EDNote: I have combined below Andrew Brown's three comments related to Swooners, Bloopers, and Boners, which came in quick succession today.


Subject:
Re: [NABOKV-L] bloopers and traps for translators
From:
Andrew Brown <as-brown@comcast.net>
Date:
Sun, 03 Sep 2006 14:49:49 -0400
To:
Vladimir Nabokov Forum <NABOKV-L@listserv.ucsb.edu>

I assumed that was obvious. We had television first, and television is the birthplace of the blooper.

One exception though that has come to mind, which is also American (both the exception and my mind), is from the playing field. When I was a kid, anything like a too soft, too easily hit pitch in baseball was often scornfully called a blooper. This occurred in American football, as well.
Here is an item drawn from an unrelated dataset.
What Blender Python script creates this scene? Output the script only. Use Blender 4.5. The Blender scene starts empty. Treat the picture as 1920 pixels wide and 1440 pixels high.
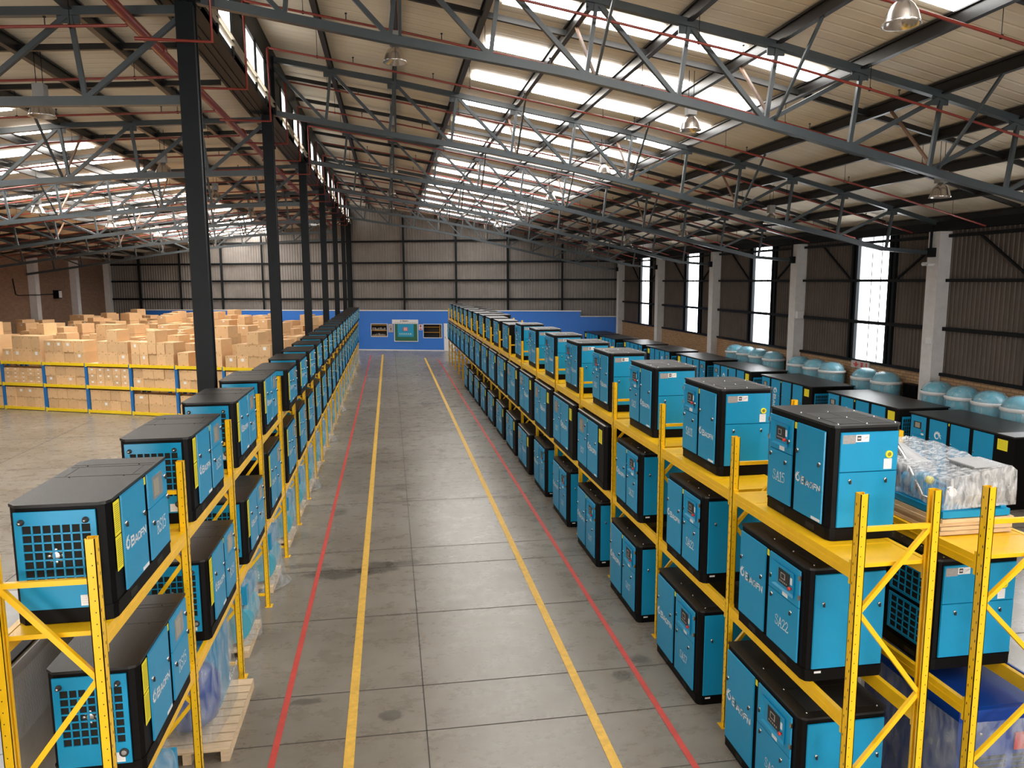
import bpy, math, random
from mathutils import Matrix, Vector
PI = math.pi
S = 1.25                      # metres per measured unit of the survey the numbers below are written in
scene = bpy.context.scene
COL = scene.collection

# ------------------------------------------------------------------ camera, world, exposure
CAM_RIGHT = Vector((0.98715639, -0.15971259, -0.00376087))
CAM_DOWN = Vector((-0.02530073, -0.13304874, -0.99078651))
CAM_FWD = Vector((0.1577407, 0.97815639, -0.13538076))
CAM_H = 4.6
cam_data = bpy.data.cameras.new('camera')
cam_data.sensor_width = 36.0
cam_data.lens = 1413.87 / 1920 * 36.0
cam_data.clip_start = 0.05
cam_data.clip_end = 400
cam = bpy.data.objects.new('camera', cam_data)
COL.objects.link(cam)
cam.matrix_world = Matrix((
    (CAM_RIGHT.x, -CAM_DOWN.x, -CAM_FWD.x, 0),
    (CAM_RIGHT.y, -CAM_DOWN.y, -CAM_FWD.y, 0),
    (CAM_RIGHT.z, -CAM_DOWN.z, -CAM_FWD.z, CAM_H * S),
    (0, 0, 0, 1)))
scene.camera = cam
world = bpy.data.worlds.new('overcast_sky')
scene.world = world
world.use_nodes = True
world.node_tree.nodes['Background'].inputs[0].default_value = (0.85, 0.93, 1.0, 1)
world.node_tree.nodes['Background'].inputs[1].default_value = 1.0
SKYLIGHT = 13.0               # brightness of the translucent roof sheets
NEARLIGHT = 13.0              # strength of two unseen glowing panels added behind the camera for frontal light
WALLLIGHT = 7.0               # brightness of the translucent wall sheets
scene.view_settings.view_transform = 'Standard'
scene.view_settings.look = 'None'
scene.view_settings.gamma = 1.0
scene.view_settings.exposure = 0.2
scene.view_settings.use_curve_mapping = False
scene.cycles.use_denoising = True
scene.cycles.max_bounces = 8
scene.cycles.diffuse_bounces = 5
scene.cycles.transparent_max_bounces = 12

def rnd(seed):
    return random.Random(seed)
ORD = ('first second third fourth fifth sixth seventh eighth ninth tenth eleventh twelfth thirteenth '
       'fourteenth fifteenth sixteenth seventeenth eighteenth nineteenth twentieth').split()
ORD += [t + u for t in ('twenty-', 'thirty-', 'forty-') for u in ORD[:9] + ['tenth']]

# ------------------------------------------------------------------ materials
def mat(name, col, rough=0.5, metal=0.0, noise=0.0, nscale=6.0, bump=0.0, bscale=30.0, emit=0.0, stretch=None,
        objvar=0.0, spec=0.5):
    m = bpy.data.materials.new(name)
    m.use_nodes = True
    nt = m.node_tree
    b = nt.nodes['Principled BSDF']
    b.inputs['Roughness'].default_value = rough
    b.inputs['Metallic'].default_value = metal
    b.inputs['Specular IOR Level'].default_value = spec
    c = (col[0], col[1], col[2], 1)
    b.inputs['Base Color'].default_value = c
    if noise or bump or objvar:
        tc = nt.nodes.new('ShaderNodeTexCoord')
        src = tc.outputs['Object']
        if stretch:
            mp = nt.nodes.new('ShaderNodeMapping')
            mp.inputs['Scale'].default_value = stretch
            nt.links.new(src, mp.inputs['Vector'])
            src = mp.outputs[0]
    last = None
    if noise:
        n = nt.nodes.new('ShaderNodeTexNoise')
        n.inputs['Scale'].default_value = nscale
        n.inputs['Detail'].default_value = 6
        n.inputs['Roughness'].default_value = 0.65
        nt.links.new(src, n.inputs['Vector'])
        r = nt.nodes.new('ShaderNodeMapRange')
        r.inputs['From Min'].default_value = 0.3
        r.inputs['From Max'].default_value = 0.7
        r.inputs['To Min'].default_value = 1 - noise
        r.inputs['To Max'].default_value = 1 + noise
        nt.links.new(n.outputs['Fac'], r.inputs['Value'])
        mx = nt.nodes.new('ShaderNodeVectorMath')
        mx.operation = 'SCALE'
        mx.inputs[0].default_value = col[:3]
        nt.links.new(r.outputs[0], mx.inputs['Scale'])
        last = mx.outputs[0]
    if objvar:
        oi = nt.nodes.new('ShaderNodeObjectInfo')
        r = nt.nodes.new('ShaderNodeMapRange')
        r.inputs['To Min'].default_value = 1 - objvar
        r.inputs['To Max'].default_value = 1 + objvar
        nt.links.new(oi.outputs['Random'], r.inputs['Value'])
        mx = nt.nodes.new('ShaderNodeVectorMath')
        mx.operation = 'SCALE'
        mx.inputs[0].default_value = col[:3]
        if last: nt.links.new(last, mx.inputs[0])
        nt.links.new(r.outputs[0], mx.inputs['Scale'])
        last = mx.outputs[0]
    if last: nt.links.new(last, b.inputs['Base Color'])
    if bump:
        n = nt.nodes.new('ShaderNodeTexNoise')
        n.inputs['Scale'].default_value = bscale
        n.inputs['Detail'].default_value = 4
        nt.links.new(src, n.inputs['Vector'])
        bp = nt.nodes.new('ShaderNodeBump')
        bp.inputs['Strength'].default_value = bump
        bp.inputs['Distance'].default_value = 0.02
        nt.links.new(n.outputs['Fac'], bp.inputs['Height'])
        nt.links.new(bp.outputs[0], b.inputs['Normal'])
    if emit:
        b.inputs['Emission Color'].default_value = c
        b.inputs['Emission Strength'].default_value = emit
    return m

BLUE = mat('blue_powder_coat', (0.004, 0.27, 0.50), 0.36, noise=0.04, nscale=2)
BLACK = mat('black_frame_coat', (0.0035, 0.003, 0.003), 0.5, spec=0.12)
LIDM = mat('black_textured_lid', (0.012, 0.0108, 0.010), 0.36, bump=0.2, bscale=120, spec=0.42)
MESHM = mat('black_wire_mesh', (0.015, 0.015, 0.015), 0.6)
YELL = mat('rack_yellow_paint', (0.90, 0.52, 0.012), 0.27, noise=0.05, nscale=5)
HOLE = mat('punched_hole', (0.01, 0.008, 0.005), 0.9)
YLAB = mat('yellow_sticker', (0.85, 0.72, 0.02), 0.5)
YTXT = mat('sticker_print', (0.25, 0.2, 0.02), 0.6)
WHITE = mat('white_print', (0.8, 0.8, 0.8), 0.5)
GREYLAB = mat('grey_plate', (0.33, 0.31, 0.3), 0.4, noise=0.2, nscale=60)
CHROME = mat('chrome_latch', (0.6, 0.6, 0.6), 0.22, metal=1.0)
RUBBER = mat('black_rubber', (0.02, 0.02, 0.02), 0.55)
REDB = mat('red_button', (0.6, 0.03, 0.02), 0.35)
SCREEN = mat('grey_lcd_screen', (0.32, 0.3, 0.24), 0.25)
GLASSD = mat('smoked_window', (0.2, 0.22, 0.23), 0.12)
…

Any pass from a quarterback that was too slow, or had a high, lazy arch that made it easy for opposing linemen to catch might be called a blooper.
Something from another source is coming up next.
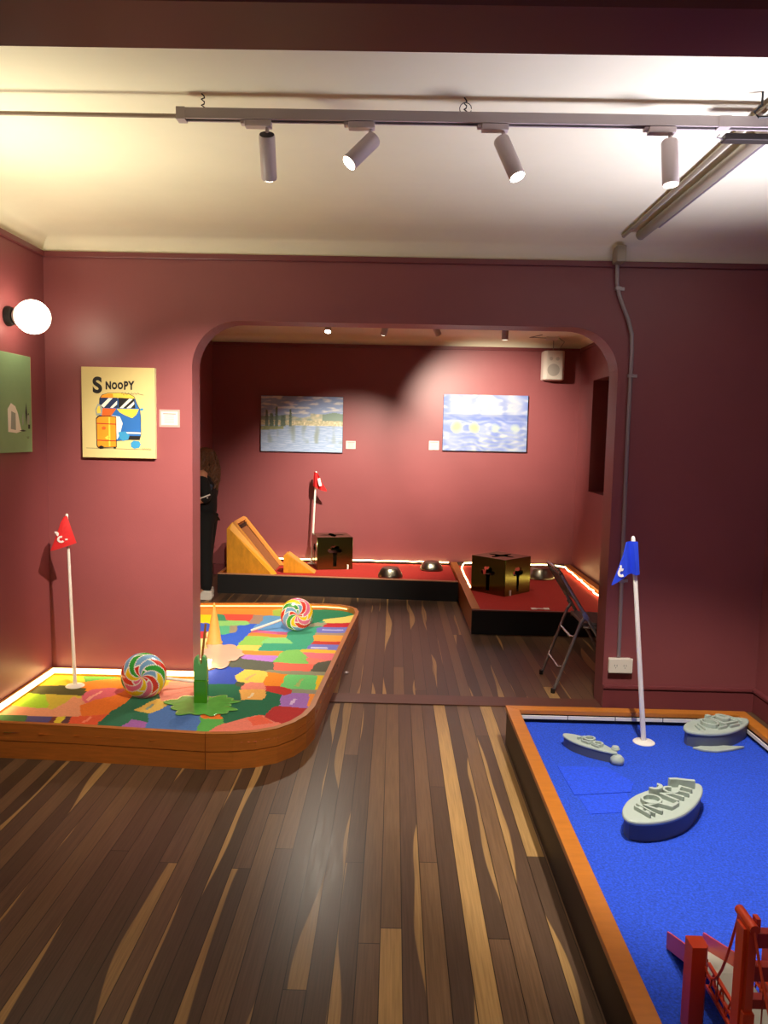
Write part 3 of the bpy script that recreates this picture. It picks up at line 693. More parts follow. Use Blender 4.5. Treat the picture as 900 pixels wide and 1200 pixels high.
# brass cubes with keyhole cut-outs
def cutout():
    """keyhole outline: straight slot crowned by splayed lobes"""
    P = [(-.017, -.13), (.017, -.13), (.021, .0), (.03, .02), (.05, .015), (.075, .03), (.078, .05), (.06, .062), (.04, .055), (.048, .08), (.03, .095), (.012, .085), (.0, .10)]
    return P + [(-x, y) for x, y in reversed(P[2:-1])] + [(-.017, -.13)][:0]
def panel(hw, z0, z1, hole, fn, name, m, par, t=.004):
    cu = bpy.data.curves.new(name, 'CURVE'); cu.dimensions = '2D'; cu.fill_mode = 'BOTH'; cu.extrude = t/2
    for loop in ([(-hw, z0), (hw, z0), (hw, z1), (-hw, z1)], hole):
        sp = cu.splines.new('POLY'); sp.points.add(len(loop)-1); sp.use_cyclic_u = True
        for p, q in zip(sp.points, loop): p.co = (q[0], q[1], 0, 1)
    tmp = bpy.data.objects.new('t', cu); COL.objects.link(tmp)
    dg = bpy.context.evaluated_depsgraph_get(); me = bpy.data.meshes.new_from_object(tmp.evaluated_get(dg))
    COL.objects.unlink(tmp); bpy.data.objects.remove(tmp)
    o_ = org(par)
    for v in me.vertices: v.co = Vector(fn(*v.co)) - o_
    me.materials.clear(); me.materials.append(m)
    ob = bpy.data.objects.new(name, me); COL.objects.link(ob); ob.parent = par
    return ob
def brass_cube(cx, cy, hw, h, ang, label):
    rt = thing('brass_cube', label, 'cube', (cx, cy, .17))
    z0 = .172; hole = [(u*hw/.19, v+h/2-.01) for u, v in cutout()]
    R = rotz(ang)
    for k in range(4):
        Rk = R @ rotz(k*pi/2)
        fn = lambda u, v, w, Rk=Rk: tuple(Rk @ Vector((u, -hw+w, 0)) + Vector((cx, cy, z0+v)))
        panel(hw-.001, 0, h, hole, fn, 'side_panel', BRASS, rt)
    star = []
    for k in range(24):
        a = 2*pi*k/24; r = hw*(.78 if k % 6 in (0,) else (.55 if k % 6 in (1, 5) else .30)); star.append((r*math.cos(a), r*math.sin(a)))
    fn = lambda u, v, w: tuple(R @ Vector((u, v, 0)) + Vector((cx, cy, z0+h+w)))
    panel(hw, -hw, hw, star, fn, 'top_panel', BRASS, rt)
    MB().obox((cx, cy, z0+.004), (2*hw-.01, 2*hw-.01, .004), R).build('floor_plate', BRASSD, rt)
    MB().obox((cx, cy, z0+h*.25), (hw*1.1, hw*1.1, h*.45), R).build('inner_block', BRASSD, rt)  # added dark block so the lower slots show black
    p = R @ Vector((hw-.05, -hw-.006, 0)) if ang < .5 else R @ Vector((-hw+.05+.03, -hw-.006, 0))
    MB().box(cx+p.x-.008, cy+p.y-.004, z0, cx+p.x+.008, cy+p.y+.004, z0+.05).build('tab', WHITEP, rt)
brass_cube(-.66, 8.33, .192, .345, math.radians(14), 'smoked brass mirror cube with cut-outs in front of the red flag')
brass_cube(1.03, 7.18, .195, .335, math.radians(45), 'smoked brass mirror cube turned cornerwise on the right red platform')
def bowl(x, y, r, h, label):
    o = MB().lathe([(r*.93, 0), (r, .006), (r, .02), (r*.93, .04), (r*.80, h*.72), (r*.66, h*.95), (r*.6, h), (r*.3, h), (0, h*.985)], 40, (x, y, .1705)).build('steel_bowl', BOWLM, loc=(x, y, .17), smooth=True)
    tag(o, label, 'bowl', None)
bowl(-.015, 7.78, .128, .10, 'upturned steel bowl nearest the front edge of the long red platform')
bowl(.43, 8.26, .125, .095, 'upturned steel bowl by the lit back edge of the long red platform')
bowl(1.55, 7.92, .15, .115, 'upturned steel bowl behind the brass cube on the right red platform')

# ------------------------------------------------------------------ blue platform
bl = thing('golf_platform', 'large wooden-rimmed platform with blue turf at the right', 'platform', (1.24, 2.3, 0))
bx0, bx1, by0, by1 = .615, 1.87, .7, 3.94
W_ = .062
MB().prism([(bx0, by0), (bx0+W_, by0), (bx0+W_, by1-W_), (bx0, by1)], .182, .205).build('rim_board', OAKF, bl, bevel=.002)
MB().prism([(bx0, by1), (bx0+W_, by1-W_), (bx1-W_, by1-W_), (bx1, by1)], .182, .205).build('rim_board', OAKF, bl, bevel=.002)
MB().prism([(bx1, by1), (bx1-W_, by1-W_), (bx1-W_, by0), (bx1, by0)], .182, .205).build('rim_board', OAKF, bl, bevel=.002)
MB().box(bx0+.006, by0, 0, bx0+.03, by1-.006, .181).build('side_board', DARKSIDE, bl)
MB().box(bx0+.032, by1-.03, 0, bx1-.032, by1-.006, .181).build('side_board', DARKSIDE, bl)
MB().box(bx1-.03, by0, 0, bx1-.006, by1-.006, .181).build('side_board', DARKSIDE, bl)
inn = [(bx0+W_-.004, by0), (bx0+W_-.004, by1-W_+.004), (bx1-W_+.004, by1-W_+.004), (bx1-W_+.004, by0)]
MB().ribbon(inn, .012, .139, .181, side=1).build('inner_band', BLACK, bl)
tp = MB(); xx = bx0+W_+.012
yb = by1-W_-.008
for x_0, x_1 in ((.69, .925), (.93, 1.17), (1.175, 1.415), (1.42, 1.66), (1.665, 1.785)): tp.box(x_0, yb-.006, .163, x_1, yb, .180)
tp.build('led_tape', LEDOFF, bl)
tp = MB()
for k in range(6): tp.box(bx1-W_-.014, 3.82-.5*k-.49, .163, bx1-W_-.008, 3.82-.5*k, .180)
tp.build('led_tape', LEDOFF, bl)
MB().box(bx0+.032, by0, .05, bx1-.032, by1-.032, .14).build('blue_turf', BLUEC, bl)
pp = [(.80, 3.18), (.80, 3.42), (1.04, 3.36), (1.09, 3.17), (.98, 3.13)]
MB().prism([(.775, 3.06), (.765, 3.34), (.99, 3.34), (1.06, 3.19), (1.02, 3.10)], .1401, .1425).build('turf_patch', BLUEC2, bl)
MB().prism([(.80, 2.90), (.79, 3.05), (1.0, 3.09), (.985, 2.93)], .1401, .142).build('turf_patch', BLUEC2, bl)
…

The word had a sort of onomatopoetic (I know that onomatopoetic refers to sound and not motion so maybe someone can provide the word I need ) effect of describing a slow, looping, lazy, high floating motion of a baseball, football, or whatever, when what was really desired and required of the pitcher or quarterback was the hard, fast, SNAP that marks the successful pitch or pass.

Andrew Brown


On 9/3/06 4:19 AM, "Chaswe@AOL.COM" <Chaswe@AOL.COM> wrote:

In a message dated 03/09/2006 02:58:29 GMT Standard Time, STADLEN@AOL.COM writes:
the word  for howler is blooper.
Blooper is an American word.




Subject:
Re: [NABOKV-L] [Fwd: Swooners and swooning in Lolita]
From:
Andrew Brown <as-brown@comcast.net>
Date:
Sun, 03 Sep 2006 14:57:11 -0400
To:
Vladimir Nabokov Forum <NABOKV-L@listserv.ucsb.edu>


I also enjoyed Beth’s collection of swooners, but I will still press my case that the word is one Humbert deploys not as a cognate for any specific article such as a sweater or panties, but to express his own fever pitch propinquity that sees swoons cropping up everywhere. Does not Humbert somewhere described an orgasm (his orgasm, the only ones of interest to this considerate gentleman) as a swoon? Or wasn’t the O frequently so described in 18nth and even 19nth literature?


Andrew Brown


Subject:
Re: [NABOKV-L] [Fwd: Swooners and swooning in Lolita]
From:
Andrew Brown <as-brown@comcast.net>
Date:
Sun, 03 Sep 2006 15:12:52 -0400
To:
Vladimir Nabokov Forum <NABOKV-L@listserv.ucsb.edu>



The word “boner” for a mistake of any kind struck us boys in elementary school, when we were eight or nine, as the very summit of snorting hilarity. It was occasionally used by teachers who had come from another part of the country, or were of a certain age.
Once the principal entered our classroom just as our teacher had the ill luck to use this word. The rowdier among us went into our usual act of snorting, hooting, and desk slapping along with other noises we considered apposite. The principal took poor hapless David Dyan out in the hallway, considering David as out-of-it enough to answer him honestly. A moment later they returned, the principal grave but red-faced, little David, completely unperturbed behind his owlish round glasses.

At recess we set upon David and demanded to know what the principal had asked, and what David had replied. The teacher had asked why the word boner caused such an uproar.

And what did you tell him, we said, grinning at whatever poor goofy David might have said.

“I told him,” David said frankly and impassively, “that a boner meant having a hard on.”

David walked a taller man that day. For the rest of that year we considered him a diplomat along the lines of Ben Franklin.